There seems to be a certain amount of "euphemism treadmill" in Japanese pronouns, where they start off polite and drift downward in acceptability to be replaced by new ones. I have a grammar book from 1906 ("Hossfeld’s Japanese Grammar") which effectively documents some of that drift: for second person pronouns, apparently you could still get away with “addressing inferiors familiarly” with ‘kisama’ in 1906, so it hadn't yet dropped to the insult level it has now. ‘nushi’ is also listed, glossed ‘contemptuous’, and I don't think anybody uses 'nushi' as an insult today. ‘Anata’ and ‘omae’ are the 1906 recommended pronouns.
Korean also suffers from similar issues, where it's a bit more ridiculous: the textbook version of "polite" 2nd singular pronoun ("dangsin") has fallen so low that it's pretty much an insult now, and no other term has taken its place.
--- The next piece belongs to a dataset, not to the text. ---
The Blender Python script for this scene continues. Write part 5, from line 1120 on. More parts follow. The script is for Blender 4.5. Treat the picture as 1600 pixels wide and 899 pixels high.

As a result, modern Korean arguably does not have a polite 2nd person singular pronoun.
We somehow make do - it helps that Korean allows just omitting pronoun when the context is clear (same as Japanese).
主(nushi) has wrapped back around to being more on the polite side, though I get the impression it's used more by older people. There's also phrases like 持ち主(mochi-nushi -- person who is a holder of something) that have ossified the pronoun so it probably won't go away entirely for a while.
I think the reason for the rotation of pronouns is because people start using them sarcastically which means it's no longer seen as respectful, and so new pronouns become necessary.